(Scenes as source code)
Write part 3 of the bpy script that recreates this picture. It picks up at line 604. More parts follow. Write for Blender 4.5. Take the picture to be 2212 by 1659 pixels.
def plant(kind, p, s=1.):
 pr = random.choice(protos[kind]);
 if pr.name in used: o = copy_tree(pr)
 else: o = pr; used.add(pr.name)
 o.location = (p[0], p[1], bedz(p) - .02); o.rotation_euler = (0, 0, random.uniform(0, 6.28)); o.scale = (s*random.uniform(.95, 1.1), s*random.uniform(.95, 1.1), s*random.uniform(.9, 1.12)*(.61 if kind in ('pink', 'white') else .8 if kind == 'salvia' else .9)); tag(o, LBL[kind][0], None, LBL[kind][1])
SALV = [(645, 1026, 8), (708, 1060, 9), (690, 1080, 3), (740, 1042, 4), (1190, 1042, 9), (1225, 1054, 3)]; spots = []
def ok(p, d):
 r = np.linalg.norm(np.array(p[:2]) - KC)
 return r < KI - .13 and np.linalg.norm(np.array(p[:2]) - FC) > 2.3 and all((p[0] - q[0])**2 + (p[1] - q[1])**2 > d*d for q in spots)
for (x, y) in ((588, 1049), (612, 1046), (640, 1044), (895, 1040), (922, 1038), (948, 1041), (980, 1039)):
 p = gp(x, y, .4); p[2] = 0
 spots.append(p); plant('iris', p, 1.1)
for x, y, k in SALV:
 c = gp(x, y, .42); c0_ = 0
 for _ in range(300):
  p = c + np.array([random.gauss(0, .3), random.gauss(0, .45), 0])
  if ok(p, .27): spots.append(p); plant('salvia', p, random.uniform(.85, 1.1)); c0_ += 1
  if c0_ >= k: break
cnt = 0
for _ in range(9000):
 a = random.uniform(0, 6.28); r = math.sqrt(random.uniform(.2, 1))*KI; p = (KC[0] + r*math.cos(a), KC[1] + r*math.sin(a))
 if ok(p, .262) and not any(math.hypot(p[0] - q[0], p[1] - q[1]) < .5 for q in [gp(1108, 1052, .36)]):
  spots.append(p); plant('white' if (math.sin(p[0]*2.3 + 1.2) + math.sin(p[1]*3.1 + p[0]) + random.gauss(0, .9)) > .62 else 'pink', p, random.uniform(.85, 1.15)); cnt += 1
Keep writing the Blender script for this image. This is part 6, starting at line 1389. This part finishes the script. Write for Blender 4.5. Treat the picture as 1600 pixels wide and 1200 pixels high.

» EXERCISE DESCRIPTION
Please set down all the data word for word.

» FINISHED EXERCISE
Write part 3 of the bpy script that recreates this picture. It picks up at line 604. More parts follow. Write for Blender 4.5. Take the picture to be 2212 by 1659 pixels.
def plant(kind, p, s=1.):
 pr = random.choice(protos[kind]);
 if pr.name in used: o = copy_tree(pr)
 else: o = pr; used.add(pr.name)
 o.location = (p[0], p[1], bedz(p) - .02); o.rotation_euler = (0, 0, random.uniform(0, 6.28)); o.scale = (s*random.uniform(.95, 1.1), s*random.uniform(.95, 1.1), s*random.uniform(.9, 1.12)*(.61 if kind in ('pink', 'white') else .8 if kind == 'salvia' else .9)); tag(o, LBL[kind][0], None, LBL[kind][1])
SALV = [(645, 1026, 8), (708, 1060, 9), (690, 1080, 3), (740, 1042, 4), (1190, 1042, 9), (1225, 1054, 3)]; spots = []
def ok(p, d):
 r = np.linalg.norm(np.array(p[:2]) - KC)
 return r < KI - .13 and np.linalg.norm(np.array(p[:2]) - FC) > 2.3 and all((p[0] - q[0])**2 + (p[1] - q[1])**2 > d*d for q in spots)
for (x, y) in ((588, 1049), (612, 1046), (640, 1044), (895, 1040), (922, 1038), (948, 1041), (980, 1039)):
 p = gp(x, y, .4); p[2] = 0
 spots.append(p); plant('iris', p, 1.1)
for x, y, k in SALV:
 c = gp(x, y, .42); c0_ = 0
 for _ in range(300):
  p = c + np.array([random.gauss(0, .3), random.gauss(0, .45), 0])
  if ok(p, .27): spots.append(p); plant('salvia', p, random.uniform(.85, 1.1)); c0_ += 1
  if c0_ >= k: break
cnt = 0
for _ in range(9000):
 a = random.uniform(0, 6.28); r = math.sqrt(random.uniform(.2, 1))*KI; p = (KC[0] + r*math.cos(a), KC[1] + r*math.sin(a))
 if ok(p, .262) and not any(math.hypot(p[0] - q[0], p[1] - q[1]) < .5 for q in [gp(1108, 1052, .36)]):
  spots.append(p); plant('white' if (math.sin(p[0]*2.3 + 1.2) + math.sin(p[1]*3.1 + p[0]) + random.gauss(0, .9)) > .62 else 'pink', p, random.uniform(.85, 1.15)); cnt += 1
Keep writing the Blender script for this image. This is part 6, starting at line 1389. This part finishes the script. Write for Blender 4.5. Treat the picture as 1600 pixels wide and 1200 pixels high.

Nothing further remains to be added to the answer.